The study at CHOP found that carrying teen passengers has different affects on boys and girls. While girls almost never drive aggressively, they tend to be distracted by cell phones and texting as well as glancing at the passengers. Boys on the other hand crashed because of reckless driving and speeding. Boys with passengers drove aggressive at twice the rate of boys driving alone.

Electronic Distractions
Girls tend to be more distracted by electronics than boys. In its State of Teen Driving Report, The Allstate Foundation reported that 51 percent of girls frequently read and write texts while only 38 percent of boys were texting. Girls also like their MP3 players with 84 percent admitting to flipping through songs while driving compared to 69 percent for boys.

Teens know better. A SADD study found that almost 60 percent of teens believe that texting is a significant and dangerous distraction while driving yet 53 percent of high school kids admitted they were texting and driving. An astounding 10% are sending over 50 texts a day when they are behind the wheel.

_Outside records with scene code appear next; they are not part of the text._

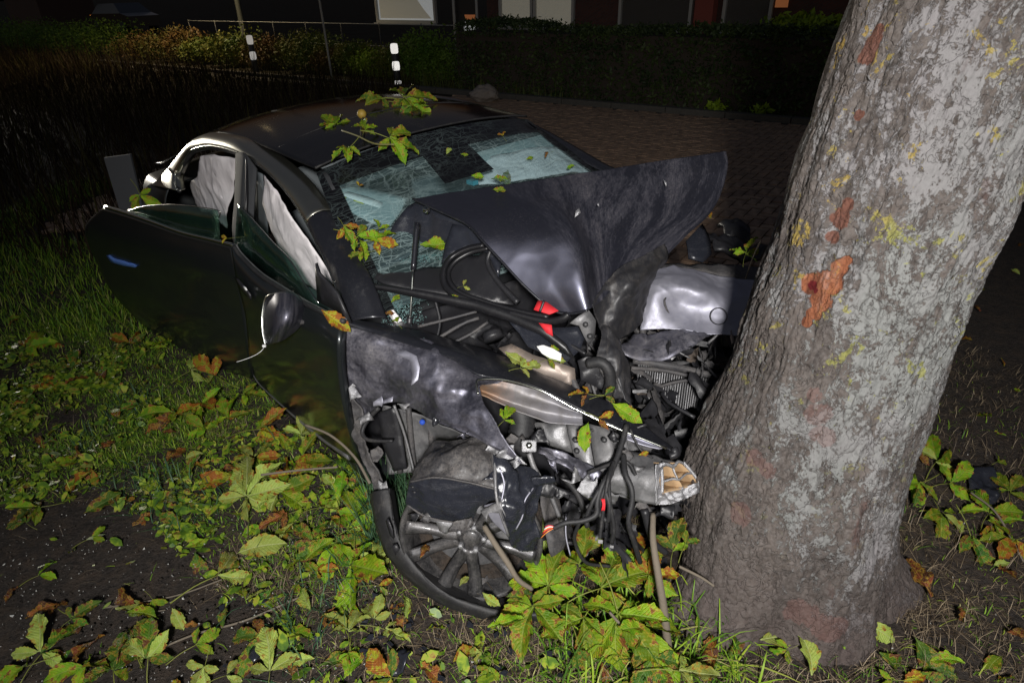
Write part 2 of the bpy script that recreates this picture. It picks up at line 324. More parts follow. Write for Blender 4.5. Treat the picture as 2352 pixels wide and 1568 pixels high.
def sheet(name, pts, mat, parent, thick=.003, jag=0., step=.03, amp=0., sc=8., crease=0., csc=6., seed=1, sub=3, bulge=0., smooth=True):
    """an outline filled in, cut small, and dented"""
    P0 = dense([Q(p) if not isinstance(p, np.ndarray) else p for p in pts], step, jag, seed)
    bm = bmesh.new(); vs = [bm.verts.new(p) for p in P0]; tr = tessellate_polygon([[Vector(p) for p in P0]])
    for f in tr:
        try: bm.faces.new([vs[i] for i in f])
        except ValueError: pass
    bmesh.ops.beautify_fill(bm, faces=bm.faces[:], edges=[e for e in bm.edges if not e.is_boundary])
    for _ in range(sub):
        L = [e for e in bm.edges if e.calc_length() > step*1.3]
        if not L: break
        bmesh.ops.subdivide_edges(bm, edges=L, cuts=1); bmesh.ops.triangulate(bm, faces=bm.faces[:])
        bmesh.ops.beautify_fill(bm, faces=bm.faces[:], edges=[e for e in bm.edges if not e.is_boundary])
    bm.normal_update(); av = sum((f.normal*f.calc_area() for f in bm.faces), Vector()); c = Vector(np.mean(P0, axis=0))
    if av.dot(Vector(CAM)-c) < 0: bmesh.ops.reverse_faces(bm, faces=bm.faces[:]); av = -av
    av.normalize(); bnd = {v for e in bm.edges if e.is_boundary for v in e.verts}
    rr = max((v.co-c).length for v in bm.verts)
    for v in bm.verts:
        p = v.co.copy(); h = 0
        if amp: h += amp*noise.fractal(p*sc+Vector((seed*7.7, 0, 0)), 1., 2.1, 4)
        if crease: h += crease*(fold(p, csc, seed)-.2)
        if bulge: h += bulge*max(0., 1-((p-c).length/rr)**2)
        v.co = p+av*h
    me_v = [tuple(v.co) for v in bm.verts]; bm.verts.index_update(); fc = [[v.index for v in f.verts] for f in bm.faces]; bm.free()
    return link_mesh(name, me_v, fc, mat, parent, smooth, thick=thick)
def ring_frames(path):
    path = np.asarray(path, float); T = np.gradient(path, axis=0); T /= np.linalg.norm(T, axis=1, keepdims=True)+1e-9
    up = np.array([0, 0, 1.]) if abs(T[0][2]) < .9 else np.array([1., 0, 0]); fr = []
    n = np.cross(T[0], up); n /= np.linalg.norm(n)
    for t_ in T:
        n = n-t_*(n@t_); n /= np.linalg.norm(n)+1e-9; fr.append((n, np.cross(t_, n)))
    return fr
def tube_geo(pts, r, seg=8, n=24, ribs=0, flat=1.):
    P0 = cr_interp([Q(p) if not isinstance(p, np.ndarray) else p for p in pts], n); fr = ring_frames(P0); V = []; Fc = []
    rr = r if hasattr(r, '__len__') else [r, r]
    for i, (p, (a, b)) in enumerate(zip(P0, fr)):
        q = np.interp(i/(n-1), np.linspace(0, 1, len(rr)), rr)*(1+(ribs*(i % 2)))
        for s in range(seg):
            th = 2*math.pi*s/seg; V.append(p+(a*math.cos(th)+b*math.sin(th)*flat)*q)
    for i in range(n-1):
        for s in range(seg): Fc.append((i*seg+s, i*seg+(s+1) % seg, (i+1)*seg+(s+1) % seg, (i+1)*seg+s))
    Fc += [tuple(range(seg-1, -1, -1)), tuple((n-1)*seg+s for s in range(seg))]
    return V, Fc
def tube(name, pts, r, mat, parent=None, **kw):
    origin = None if parent is not None else (Q(pts[0]) if not isinstance(pts[0], np.ndarray) else pts[0])
    V, Fc = tube_geo(pts, r, **kw); return link_mesh(name, V, Fc, mat, parent, origin=origin)
class MB:
    def __init__(s): s.V = []; s.F = []
    def add(s, V, Fc):
        k = len(s.V); s.V += [tuple(v) for v in V]; s.F += [tuple(i+k for i in f) for f in Fc]; return s
    def box(s, c, size, rz=0., frame=None):
        c = np.array(c, float); e = np.array(size, float)/2
        ax = frame if frame is not None else np.array([[math.cos(rz), math.sin(rz), 0], [-math.sin(rz), math.cos(rz), 0], [0, 0, 1.]])
        V = [c+ax[0]*e[0]*x+ax[1]*e[1]*y+ax[2]*e[2]*z for x in (-1, 1) for y in (-1, 1) for z in (-1, 1)]
        return s.add(V, [(0, 1, 3, 2), (4, 6, 7, 5), (0, 4, 5, 1), (2, 3, 7, 6), (0, 2, 6, 4), (1, 5, 7, 3)])
    def build(s, name, mat, parent=None, smooth=False, origin=None, **kw):
        return link_mesh(name, s.V, s.F, mat, parent, smooth, origin=origin, **kw)
def basis(n, ref=(0, 0, 1)):
    n = np.asarray(n, float); n = n/np.linalg.norm(n); a = np.cross(ref, n)
    if np.linalg.norm(a) < 1e-3: a = np.cross((1, 0, 0), n)
    a /= np.linalg.norm(a); return a, np.cross(n, a), n
def lathe(name, prof, c, axis, mat, parent, seg=64, wob=0., seed=0, a0=0., a1=2*math.pi):
    """profile of (radius, along axis)"""
    a, b, n = basis(axis); V = []; Fc = []; m_ = len(prof); full = a1-a0 > 6.28; ns = seg if full else seg+1
    for i in range(ns):
        th = a0+(a1-a0)*i/seg; d = a*math.cos(th)+b*math.sin(th)
        for r, h in prof:
            w = 1+wob*noise.noise(Vector((math.cos(th)*2, math.sin(th)*2, seed))); V.append(np.asarray(c)+d*r*w+n*(h+wob*.6*noise.noise(Vector((math.cos(th)*2, math.sin(th)*2, seed+7)))))
    for i in range(seg):
        j = (i+1) % ns
        for k in range(m_-1): Fc.append((i*m_+k, i*m_+k+1, j*m_+k+1, j*m_+k))
    return link_mesh(name, V, Fc, mat, parent, thick=0.)
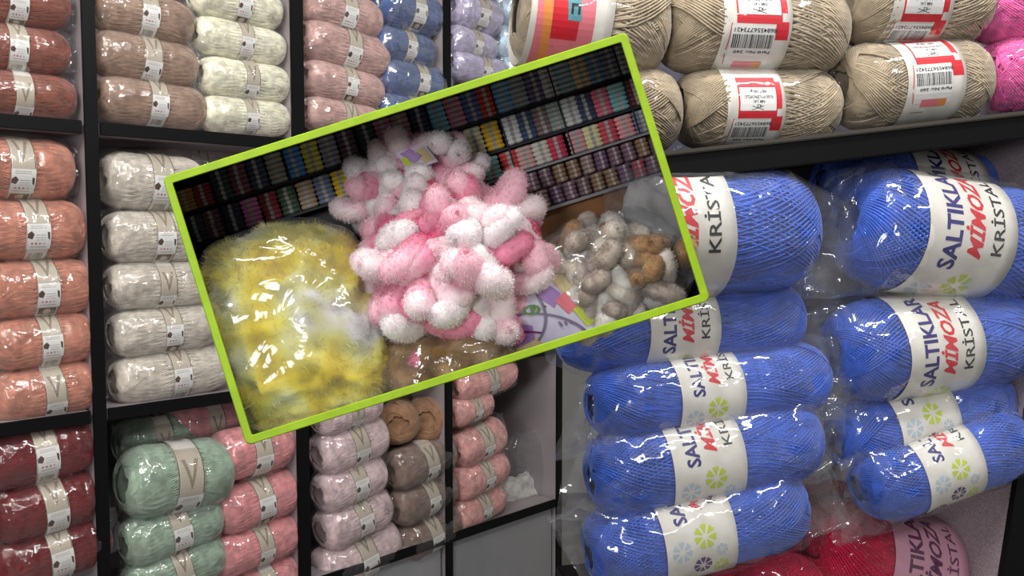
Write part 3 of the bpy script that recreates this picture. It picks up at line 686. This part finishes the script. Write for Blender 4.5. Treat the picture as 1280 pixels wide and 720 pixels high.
row2 = [(22, 'charcoal', (50, 46, 52)), (44, 'dim rose', (96, 56, 62)), (70, 'ink blue', (34, 38, 58)), (94, 'bubblegum pink', (196, 104, 154)), (118, 'cherry red', (134, 42, 50)), (142, 'moss green', (62, 86, 60)), (166, 'sand', (150, 130, 106)),
        (189, 'blue grey', (96, 104, 126)), (212, 'golden yellow', (206, 164, 24)), (236, 'shell pink', (196, 128, 148)), (262, 'dark teal', (40, 60, 70)), (285, 'wine', (90, 40, 50)), (322, 'navy dark', (40, 46, 66)), (344, 'off white', (180, 180, 160)), (366, 'black', (38, 40, 46)), (386, 'cream', (206, 200, 156)),
        (409, 'orange yellow', (222, 156, 34)), (434, 'pure white', (214, 218, 222)), (454, 'marine', (52, 66, 96)), (474, 'mottled brown', (112, 92, 92)), (492, 'grey green', (124, 140, 134)), (512, 'pearl', (180, 180, 180)), (531, 'deep navy', (50, 58, 86)), (552, 'raspberry pink', (190, 90, 112)), (573, 'aqua', (110, 158, 160)), (595, 'burgundy', (90, 26, 36))]
for a, nm, c in row2: pack(a, 57 if a < 300 or a > 520 else 56, 92, c, nm, 'the middle miniature shelf')
row3 = [(354, 'slate', (52, 60, 80)), (374, 'salmon', (212, 96, 88)), (396, 'mint', (130, 184, 174)), (420, 'tomato red', (190, 54, 54)), (441, 'nude pink', (176, 140, 136)), (462, 'chalk', (184, 172, 164)), (482, 'crimson', (166, 40, 70)), (508, 'dusky rose', (176, 130, 136)), (528, 'lemon cream', (200, 190, 140)), (549, 'cardinal red', (170, 60, 74)), (571, 'coral', (200, 130, 134)), (593, 'stone blue', (100, 104, 124))]
for a, nm, c in row3: pack(a, 98, 126.5, c, nm, 'the third miniature shelf', 5)
nth = ['leftmost']+[x+' from the left' for x in 'second third fourth fifth sixth seventh'.split()]+[x+' from the right' for x in 'seventh sixth fifth fourth third second'.split()]+['rightmost']
rnd = random.Random(4); shades = [('mauve', (110, 74, 82)), ('brown rose', (126, 84, 84)), ('dull red', (140, 52, 68)), ('greyed plum', (92, 78, 88)), ('faded pink', (150, 110, 116)), ('copper', (150, 100, 60))]
for r_, (b0, b1) in enumerate(((132, 155), (157, 179))):
    for i in range(14):
        nm, c = shades[(i*5+r_*2+rnd.randint(0, 1)) % 6]; c = tuple(int(v*rnd.uniform(.8, 1.15)) for v in c)
        pack(350+i*18+r_*6, b0, b1, c, nm, ['upper counter row', 'lower counter row'][r_]+', '+nth[i], 4, 7.5)

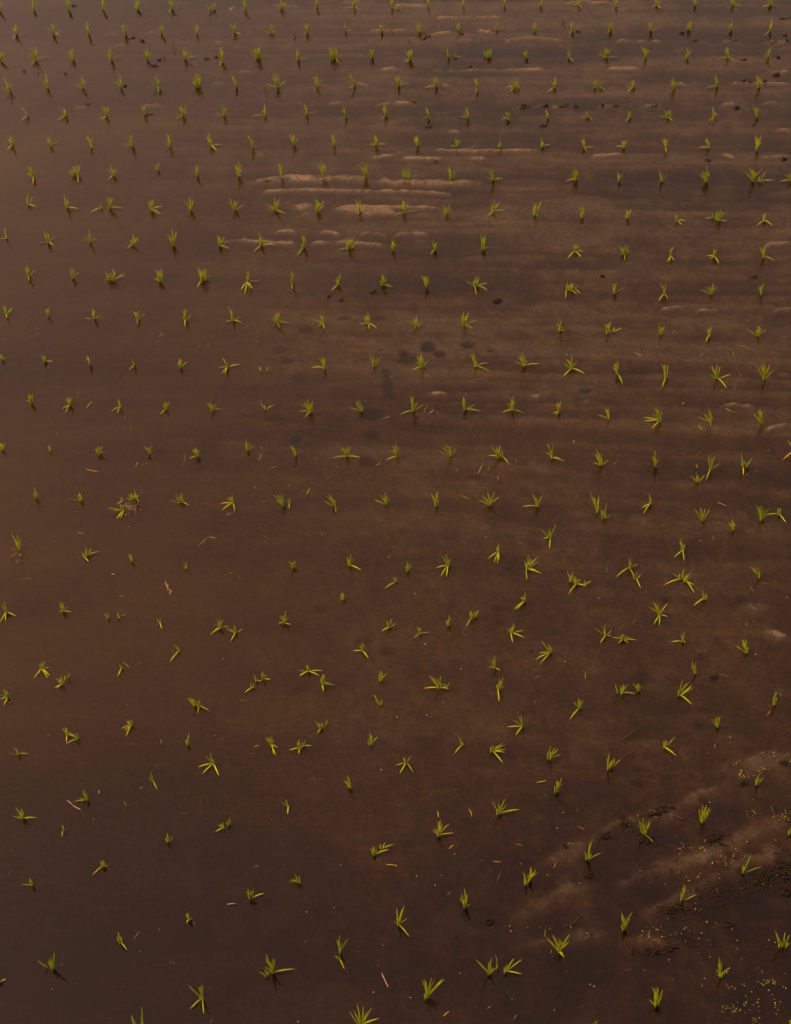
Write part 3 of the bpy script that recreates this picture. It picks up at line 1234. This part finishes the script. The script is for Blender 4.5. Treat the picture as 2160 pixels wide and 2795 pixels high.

These distractions lead not only to deadly crashes but a huge number of near misses. A study by a major insurance company found that 68 percent of teen drivers had recently avoided an accident. The study also found that these near misses have little impact on teen behavior. The only thing that resulted in a permanent change in their driving habits was if a teen was actually involved in a crash.

Get Involved
Parents need to stay involved when it comes to their teen driver. It’s important to remember that the parents are the main role models when it comes to their teen drivers. Experts recommend that teens follow the Graduate Driver Licensing (GDL) laws in their state. Almost every state in the nation has a GDL program and having a full understanding of the law is important for all parents.

Experts also recommend using a driving contract and installing phone locks on your teen’s smartphone that will block incoming calls and texts when the vehicle is moving.

Teen drivers are dangerously inexperienced and easily distracted. Being aware of these issues is the first step to making sure your teen gets through the first few years of driving alive.